> _Requirements_
Find every line with "pixels" in it, then report how many there are and nothing more.

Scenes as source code
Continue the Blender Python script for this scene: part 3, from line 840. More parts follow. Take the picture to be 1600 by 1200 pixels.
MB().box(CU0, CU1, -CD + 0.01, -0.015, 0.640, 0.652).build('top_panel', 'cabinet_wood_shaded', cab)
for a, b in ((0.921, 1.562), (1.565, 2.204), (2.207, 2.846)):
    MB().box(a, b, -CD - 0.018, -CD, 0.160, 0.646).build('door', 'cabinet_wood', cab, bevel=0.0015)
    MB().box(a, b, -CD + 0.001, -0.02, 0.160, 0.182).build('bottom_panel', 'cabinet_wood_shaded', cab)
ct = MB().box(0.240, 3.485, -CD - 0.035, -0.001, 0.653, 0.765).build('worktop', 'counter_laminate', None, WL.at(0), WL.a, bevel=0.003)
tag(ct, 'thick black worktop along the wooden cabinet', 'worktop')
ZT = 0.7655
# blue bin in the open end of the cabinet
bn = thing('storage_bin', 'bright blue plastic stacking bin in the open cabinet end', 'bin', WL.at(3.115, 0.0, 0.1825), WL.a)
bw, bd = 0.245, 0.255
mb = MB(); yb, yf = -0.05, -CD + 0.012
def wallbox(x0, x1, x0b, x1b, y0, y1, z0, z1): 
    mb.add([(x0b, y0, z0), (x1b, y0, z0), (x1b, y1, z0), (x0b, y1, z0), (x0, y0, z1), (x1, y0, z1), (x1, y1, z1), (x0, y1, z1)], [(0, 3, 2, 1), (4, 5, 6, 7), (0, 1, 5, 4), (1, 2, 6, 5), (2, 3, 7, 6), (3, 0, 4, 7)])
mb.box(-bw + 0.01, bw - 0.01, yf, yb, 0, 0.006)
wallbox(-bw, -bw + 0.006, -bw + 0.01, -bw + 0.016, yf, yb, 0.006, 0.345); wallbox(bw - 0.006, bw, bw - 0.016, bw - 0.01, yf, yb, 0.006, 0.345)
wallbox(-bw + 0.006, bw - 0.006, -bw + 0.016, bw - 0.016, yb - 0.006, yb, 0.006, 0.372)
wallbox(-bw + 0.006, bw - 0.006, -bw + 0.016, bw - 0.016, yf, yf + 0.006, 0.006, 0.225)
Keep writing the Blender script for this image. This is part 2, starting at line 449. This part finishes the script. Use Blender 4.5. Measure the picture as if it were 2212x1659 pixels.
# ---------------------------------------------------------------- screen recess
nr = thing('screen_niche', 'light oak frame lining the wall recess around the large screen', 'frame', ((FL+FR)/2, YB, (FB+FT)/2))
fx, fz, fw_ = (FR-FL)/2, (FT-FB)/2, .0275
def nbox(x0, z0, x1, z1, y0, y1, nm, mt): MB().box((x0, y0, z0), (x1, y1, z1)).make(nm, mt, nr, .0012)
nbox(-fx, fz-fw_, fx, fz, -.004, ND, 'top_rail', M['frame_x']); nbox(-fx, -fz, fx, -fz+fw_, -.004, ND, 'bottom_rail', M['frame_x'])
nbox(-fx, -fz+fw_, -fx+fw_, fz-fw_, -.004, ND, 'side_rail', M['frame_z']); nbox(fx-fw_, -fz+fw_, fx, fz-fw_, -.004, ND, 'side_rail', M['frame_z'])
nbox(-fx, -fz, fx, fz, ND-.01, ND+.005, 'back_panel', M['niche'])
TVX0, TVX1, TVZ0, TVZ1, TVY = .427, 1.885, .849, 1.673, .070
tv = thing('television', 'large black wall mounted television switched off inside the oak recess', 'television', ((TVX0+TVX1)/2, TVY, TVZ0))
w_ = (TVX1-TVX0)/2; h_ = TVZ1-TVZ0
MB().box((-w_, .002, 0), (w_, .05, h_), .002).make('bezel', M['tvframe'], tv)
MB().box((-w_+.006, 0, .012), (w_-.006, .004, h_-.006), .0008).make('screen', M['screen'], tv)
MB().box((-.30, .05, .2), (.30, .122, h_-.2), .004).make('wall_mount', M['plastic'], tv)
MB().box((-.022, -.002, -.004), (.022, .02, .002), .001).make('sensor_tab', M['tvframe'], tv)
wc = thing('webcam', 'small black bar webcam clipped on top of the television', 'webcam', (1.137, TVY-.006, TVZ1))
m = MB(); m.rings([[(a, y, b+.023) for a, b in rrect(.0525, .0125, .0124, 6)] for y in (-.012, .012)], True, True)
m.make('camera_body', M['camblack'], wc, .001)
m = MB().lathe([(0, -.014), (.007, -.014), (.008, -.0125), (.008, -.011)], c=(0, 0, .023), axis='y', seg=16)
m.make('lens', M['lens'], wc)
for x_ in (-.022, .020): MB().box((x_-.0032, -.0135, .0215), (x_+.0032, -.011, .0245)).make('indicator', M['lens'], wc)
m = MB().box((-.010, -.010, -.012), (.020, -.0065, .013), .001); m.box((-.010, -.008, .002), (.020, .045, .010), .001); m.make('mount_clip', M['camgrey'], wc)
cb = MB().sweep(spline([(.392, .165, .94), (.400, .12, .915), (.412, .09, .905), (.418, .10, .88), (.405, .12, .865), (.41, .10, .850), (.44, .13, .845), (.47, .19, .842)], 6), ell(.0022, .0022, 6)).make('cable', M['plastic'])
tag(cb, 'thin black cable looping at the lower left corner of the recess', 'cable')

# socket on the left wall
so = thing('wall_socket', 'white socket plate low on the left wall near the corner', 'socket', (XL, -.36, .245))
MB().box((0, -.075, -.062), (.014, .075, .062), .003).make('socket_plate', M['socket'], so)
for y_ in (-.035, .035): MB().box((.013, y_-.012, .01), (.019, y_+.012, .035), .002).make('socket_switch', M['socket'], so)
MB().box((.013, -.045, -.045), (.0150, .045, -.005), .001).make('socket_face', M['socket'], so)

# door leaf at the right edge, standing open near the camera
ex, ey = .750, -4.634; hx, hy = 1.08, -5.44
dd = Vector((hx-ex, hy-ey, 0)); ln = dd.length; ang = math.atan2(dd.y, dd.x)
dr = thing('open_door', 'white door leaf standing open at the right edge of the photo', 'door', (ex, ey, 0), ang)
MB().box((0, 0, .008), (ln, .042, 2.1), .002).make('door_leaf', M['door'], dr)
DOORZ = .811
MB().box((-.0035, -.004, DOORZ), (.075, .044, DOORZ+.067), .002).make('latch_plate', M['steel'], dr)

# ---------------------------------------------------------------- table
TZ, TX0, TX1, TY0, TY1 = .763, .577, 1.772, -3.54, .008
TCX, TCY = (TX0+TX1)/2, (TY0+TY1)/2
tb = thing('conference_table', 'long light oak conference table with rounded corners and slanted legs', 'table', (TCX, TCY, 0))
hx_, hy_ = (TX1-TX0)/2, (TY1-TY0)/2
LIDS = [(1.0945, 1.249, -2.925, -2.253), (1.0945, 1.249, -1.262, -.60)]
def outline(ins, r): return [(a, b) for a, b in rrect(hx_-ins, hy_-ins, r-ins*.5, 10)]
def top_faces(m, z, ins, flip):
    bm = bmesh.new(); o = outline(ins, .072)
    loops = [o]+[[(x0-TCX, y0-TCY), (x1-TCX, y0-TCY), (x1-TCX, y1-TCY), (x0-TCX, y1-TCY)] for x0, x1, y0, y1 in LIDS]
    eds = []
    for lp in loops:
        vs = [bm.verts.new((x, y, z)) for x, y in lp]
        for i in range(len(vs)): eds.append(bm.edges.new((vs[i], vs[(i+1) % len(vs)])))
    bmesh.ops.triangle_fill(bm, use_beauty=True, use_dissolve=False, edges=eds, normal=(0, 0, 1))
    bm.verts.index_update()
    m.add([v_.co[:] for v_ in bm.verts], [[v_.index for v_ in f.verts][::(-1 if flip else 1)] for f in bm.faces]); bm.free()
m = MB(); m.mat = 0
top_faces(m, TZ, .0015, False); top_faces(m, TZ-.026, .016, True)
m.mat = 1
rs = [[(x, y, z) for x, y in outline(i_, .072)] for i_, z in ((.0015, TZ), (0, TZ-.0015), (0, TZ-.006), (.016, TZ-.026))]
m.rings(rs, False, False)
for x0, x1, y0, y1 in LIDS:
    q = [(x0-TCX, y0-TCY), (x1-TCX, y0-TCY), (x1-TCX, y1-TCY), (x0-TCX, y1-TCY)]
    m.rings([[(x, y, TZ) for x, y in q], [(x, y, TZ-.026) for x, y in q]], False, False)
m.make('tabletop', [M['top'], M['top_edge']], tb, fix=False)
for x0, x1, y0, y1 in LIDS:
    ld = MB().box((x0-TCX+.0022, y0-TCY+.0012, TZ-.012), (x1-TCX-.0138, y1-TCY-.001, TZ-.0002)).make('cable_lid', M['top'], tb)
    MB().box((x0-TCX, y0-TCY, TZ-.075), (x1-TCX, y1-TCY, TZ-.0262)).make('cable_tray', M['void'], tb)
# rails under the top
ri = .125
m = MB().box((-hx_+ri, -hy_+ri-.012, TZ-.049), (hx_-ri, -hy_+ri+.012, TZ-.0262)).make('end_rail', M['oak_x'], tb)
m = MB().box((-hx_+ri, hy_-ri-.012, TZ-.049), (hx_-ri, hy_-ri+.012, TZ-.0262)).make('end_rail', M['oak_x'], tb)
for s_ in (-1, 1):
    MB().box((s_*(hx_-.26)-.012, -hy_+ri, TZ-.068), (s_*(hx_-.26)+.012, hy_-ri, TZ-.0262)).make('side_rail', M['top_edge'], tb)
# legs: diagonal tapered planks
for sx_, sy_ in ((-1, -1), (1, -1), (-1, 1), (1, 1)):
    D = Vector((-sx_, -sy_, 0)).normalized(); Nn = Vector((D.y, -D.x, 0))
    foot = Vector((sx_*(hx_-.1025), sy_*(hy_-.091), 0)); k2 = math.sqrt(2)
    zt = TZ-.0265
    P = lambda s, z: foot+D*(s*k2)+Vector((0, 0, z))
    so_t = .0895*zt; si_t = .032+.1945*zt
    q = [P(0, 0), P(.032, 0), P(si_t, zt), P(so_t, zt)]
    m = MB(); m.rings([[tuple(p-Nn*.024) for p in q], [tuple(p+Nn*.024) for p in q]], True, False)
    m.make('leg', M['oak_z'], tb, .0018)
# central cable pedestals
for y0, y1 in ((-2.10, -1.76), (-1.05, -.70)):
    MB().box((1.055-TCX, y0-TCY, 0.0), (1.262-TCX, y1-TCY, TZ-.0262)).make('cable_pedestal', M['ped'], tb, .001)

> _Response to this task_
2